-- Begin --

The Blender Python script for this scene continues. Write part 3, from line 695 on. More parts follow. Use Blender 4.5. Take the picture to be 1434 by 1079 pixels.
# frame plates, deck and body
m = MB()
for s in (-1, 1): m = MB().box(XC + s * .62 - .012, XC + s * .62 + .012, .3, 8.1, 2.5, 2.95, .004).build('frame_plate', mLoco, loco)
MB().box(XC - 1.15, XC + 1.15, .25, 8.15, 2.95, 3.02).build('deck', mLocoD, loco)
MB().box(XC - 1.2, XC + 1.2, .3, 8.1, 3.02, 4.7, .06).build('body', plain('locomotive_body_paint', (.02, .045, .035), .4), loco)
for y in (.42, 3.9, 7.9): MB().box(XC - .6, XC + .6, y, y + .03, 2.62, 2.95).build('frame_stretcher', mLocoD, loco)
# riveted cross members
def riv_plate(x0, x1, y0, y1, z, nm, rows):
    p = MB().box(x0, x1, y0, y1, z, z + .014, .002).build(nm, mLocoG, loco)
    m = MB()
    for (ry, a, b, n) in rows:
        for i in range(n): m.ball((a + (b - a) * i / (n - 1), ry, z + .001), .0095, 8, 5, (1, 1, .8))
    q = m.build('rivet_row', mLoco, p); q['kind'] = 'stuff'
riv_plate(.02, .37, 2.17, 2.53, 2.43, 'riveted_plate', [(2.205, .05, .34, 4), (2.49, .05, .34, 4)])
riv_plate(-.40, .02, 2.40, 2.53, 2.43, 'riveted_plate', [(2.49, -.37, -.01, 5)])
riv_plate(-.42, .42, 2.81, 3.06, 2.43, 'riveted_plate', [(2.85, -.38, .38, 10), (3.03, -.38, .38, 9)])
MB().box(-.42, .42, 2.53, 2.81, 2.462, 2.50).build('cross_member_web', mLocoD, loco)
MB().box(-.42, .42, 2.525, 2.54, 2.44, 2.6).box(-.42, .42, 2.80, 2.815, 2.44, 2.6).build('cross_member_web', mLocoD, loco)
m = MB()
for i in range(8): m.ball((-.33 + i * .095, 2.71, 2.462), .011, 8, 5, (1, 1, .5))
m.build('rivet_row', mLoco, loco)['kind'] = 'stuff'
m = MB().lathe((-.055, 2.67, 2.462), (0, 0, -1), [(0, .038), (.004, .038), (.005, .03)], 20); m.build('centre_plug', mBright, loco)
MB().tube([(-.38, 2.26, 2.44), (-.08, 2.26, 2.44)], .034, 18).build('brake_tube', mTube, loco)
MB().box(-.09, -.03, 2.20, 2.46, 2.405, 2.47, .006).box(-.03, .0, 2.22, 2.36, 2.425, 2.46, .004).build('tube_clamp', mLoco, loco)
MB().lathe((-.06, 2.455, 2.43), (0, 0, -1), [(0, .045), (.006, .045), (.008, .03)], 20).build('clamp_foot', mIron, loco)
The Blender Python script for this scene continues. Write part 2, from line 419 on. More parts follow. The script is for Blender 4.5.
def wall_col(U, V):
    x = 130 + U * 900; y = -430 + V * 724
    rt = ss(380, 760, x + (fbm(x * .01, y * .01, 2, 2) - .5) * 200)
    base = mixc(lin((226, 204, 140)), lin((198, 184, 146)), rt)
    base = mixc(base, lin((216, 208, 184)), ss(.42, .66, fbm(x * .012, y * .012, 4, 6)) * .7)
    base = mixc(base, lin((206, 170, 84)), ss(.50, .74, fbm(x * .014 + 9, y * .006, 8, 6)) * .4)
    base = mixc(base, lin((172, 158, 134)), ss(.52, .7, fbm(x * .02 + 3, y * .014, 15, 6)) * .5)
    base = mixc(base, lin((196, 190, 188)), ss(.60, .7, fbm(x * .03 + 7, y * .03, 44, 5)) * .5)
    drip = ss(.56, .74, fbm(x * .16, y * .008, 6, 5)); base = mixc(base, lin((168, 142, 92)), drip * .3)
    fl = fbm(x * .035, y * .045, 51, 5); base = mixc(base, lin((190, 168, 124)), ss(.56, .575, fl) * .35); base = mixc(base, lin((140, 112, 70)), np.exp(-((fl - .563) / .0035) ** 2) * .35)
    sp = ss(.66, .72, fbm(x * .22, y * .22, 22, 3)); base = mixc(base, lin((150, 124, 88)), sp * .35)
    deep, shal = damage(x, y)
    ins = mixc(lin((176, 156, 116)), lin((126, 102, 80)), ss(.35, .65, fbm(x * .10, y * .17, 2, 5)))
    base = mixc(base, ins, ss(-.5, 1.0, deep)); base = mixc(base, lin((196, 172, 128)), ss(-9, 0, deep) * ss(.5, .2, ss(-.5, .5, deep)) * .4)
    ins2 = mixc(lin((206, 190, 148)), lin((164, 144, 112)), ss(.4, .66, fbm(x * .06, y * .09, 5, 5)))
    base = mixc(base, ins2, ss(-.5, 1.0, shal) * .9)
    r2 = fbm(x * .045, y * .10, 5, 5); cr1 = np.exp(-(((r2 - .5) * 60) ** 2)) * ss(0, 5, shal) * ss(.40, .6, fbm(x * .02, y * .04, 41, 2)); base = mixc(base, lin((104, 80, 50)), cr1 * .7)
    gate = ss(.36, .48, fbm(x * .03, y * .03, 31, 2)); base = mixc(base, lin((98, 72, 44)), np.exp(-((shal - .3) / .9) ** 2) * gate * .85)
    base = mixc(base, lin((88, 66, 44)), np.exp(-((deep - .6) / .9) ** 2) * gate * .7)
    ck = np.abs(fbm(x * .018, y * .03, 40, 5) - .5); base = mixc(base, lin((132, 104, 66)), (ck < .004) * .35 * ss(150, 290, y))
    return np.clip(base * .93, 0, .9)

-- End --

Copy out each record exactly as given, omitting none.

◆ Solution for this exercise ◆
The Blender Python script for this scene continues. Write part 3, from line 695 on. More parts follow. Use Blender 4.5. Take the picture to be 1434 by 1079 pixels.
# frame plates, deck and body
m = MB()
for s in (-1, 1): m = MB().box(XC + s * .62 - .012, XC + s * .62 + .012, .3, 8.1, 2.5, 2.95, .004).build('frame_plate', mLoco, loco)
MB().box(XC - 1.15, XC + 1.15, .25, 8.15, 2.95, 3.02).build('deck', mLocoD, loco)
MB().box(XC - 1.2, XC + 1.2, .3, 8.1, 3.02, 4.7, .06).build('body', plain('locomotive_body_paint', (.02, .045, .035), .4), loco)
for y in (.42, 3.9, 7.9): MB().box(XC - .6, XC + .6, y, y + .03, 2.62, 2.95).build('frame_stretcher', mLocoD, loco)
# riveted cross members
def riv_plate(x0, x1, y0, y1, z, nm, rows):
    p = MB().box(x0, x1, y0, y1, z, z + .014, .002).build(nm, mLocoG, loco)
    m = MB()
    for (ry, a, b, n) in rows:
        for i in range(n): m.ball((a + (b - a) * i / (n - 1), ry, z + .001), .0095, 8, 5, (1, 1, .8))
    q = m.build('rivet_row', mLoco, p); q['kind'] = 'stuff'
riv_plate(.02, .37, 2.17, 2.53, 2.43, 'riveted_plate', [(2.205, .05, .34, 4), (2.49, .05, .34, 4)])
riv_plate(-.40, .02, 2.40, 2.53, 2.43, 'riveted_plate', [(2.49, -.37, -.01, 5)])
riv_plate(-.42, .42, 2.81, 3.06, 2.43, 'riveted_plate', [(2.85, -.38, .38, 10), (3.03, -.38, .38, 9)])
MB().box(-.42, .42, 2.53, 2.81, 2.462, 2.50).build('cross_member_web', mLocoD, loco)
MB().box(-.42, .42, 2.525, 2.54, 2.44, 2.6).box(-.42, .42, 2.80, 2.815, 2.44, 2.6).build('cross_member_web', mLocoD, loco)
m = MB()
for i in range(8): m.ball((-.33 + i * .095, 2.71, 2.462), .011, 8, 5, (1, 1, .5))
m.build('rivet_row', mLoco, loco)['kind'] = 'stuff'
m = MB().lathe((-.055, 2.67, 2.462), (0, 0, -1), [(0, .038), (.004, .038), (.005, .03)], 20); m.build('centre_plug', mBright, loco)
MB().tube([(-.38, 2.26, 2.44), (-.08, 2.26, 2.44)], .034, 18).build('brake_tube', mTube, loco)
MB().box(-.09, -.03, 2.20, 2.46, 2.405, 2.47, .006).box(-.03, .0, 2.22, 2.36, 2.425, 2.46, .004).build('tube_clamp', mLoco, loco)
MB().lathe((-.06, 2.455, 2.43), (0, 0, -1), [(0, .045), (.006, .045), (.008, .03)], 20).build('clamp_foot', mIron, loco)
The Blender Python script for this scene continues. Write part 2, from line 419 on. More parts follow. The script is for Blender 4.5.
def wall_col(U, V):
    x = 130 + U * 900; y = -430 + V * 724
    rt = ss(380, 760, x + (fbm(x * .01, y * .01, 2, 2) - .5) * 200)
    base = mixc(lin((226, 204, 140)), lin((198, 184, 146)), rt)
    base = mixc(base, lin((216, 208, 184)), ss(.42, .66, fbm(x * .012, y * .012, 4, 6)) * .7)
    base = mixc(base, lin((206, 170, 84)), ss(.50, .74, fbm(x * .014 + 9, y * .006, 8, 6)) * .4)
    base = mixc(base, lin((172, 158, 134)), ss(.52, .7, fbm(x * .02 + 3, y * .014, 15, 6)) * .5)
    base = mixc(base, lin((196, 190, 188)), ss(.60, .7, fbm(x * .03 + 7, y * .03, 44, 5)) * .5)
    drip = ss(.56, .74, fbm(x * .16, y * .008, 6, 5)); base = mixc(base, lin((168, 142, 92)), drip * .3)
    fl = fbm(x * .035, y * .045, 51, 5); base = mixc(base, lin((190, 168, 124)), ss(.56, .575, fl) * .35); base = mixc(base, lin((140, 112, 70)), np.exp(-((fl - .563) / .0035) ** 2) * .35)
    sp = ss(.66, .72, fbm(x * .22, y * .22, 22, 3)); base = mixc(base, lin((150, 124, 88)), sp * .35)
    deep, shal = damage(x, y)
    ins = mixc(lin((176, 156, 116)), lin((126, 102, 80)), ss(.35, .65, fbm(x * .10, y * .17, 2, 5)))
    base = mixc(base, ins, ss(-.5, 1.0, deep)); base = mixc(base, lin((196, 172, 128)), ss(-9, 0, deep) * ss(.5, .2, ss(-.5, .5, deep)) * .4)
    ins2 = mixc(lin((206, 190, 148)), lin((164, 144, 112)), ss(.4, .66, fbm(x * .06, y * .09, 5, 5)))
    base = mixc(base, ins2, ss(-.5, 1.0, shal) * .9)
    r2 = fbm(x * .045, y * .10, 5, 5); cr1 = np.exp(-(((r2 - .5) * 60) ** 2)) * ss(0, 5, shal) * ss(.40, .6, fbm(x * .02, y * .04, 41, 2)); base = mixc(base, lin((104, 80, 50)), cr1 * .7)
    gate = ss(.36, .48, fbm(x * .03, y * .03, 31, 2)); base = mixc(base, lin((98, 72, 44)), np.exp(-((shal - .3) / .9) ** 2) * gate * .85)
    base = mixc(base, lin((88, 66, 44)), np.exp(-((deep - .6) / .9) ** 2) * gate * .7)
    ck = np.abs(fbm(x * .018, y * .03, 40, 5) - .5); base = mixc(base, lin((132, 104, 66)), (ck < .004) * .35 * ss(150, 290, y))
    return np.clip(base * .93, 0, .9)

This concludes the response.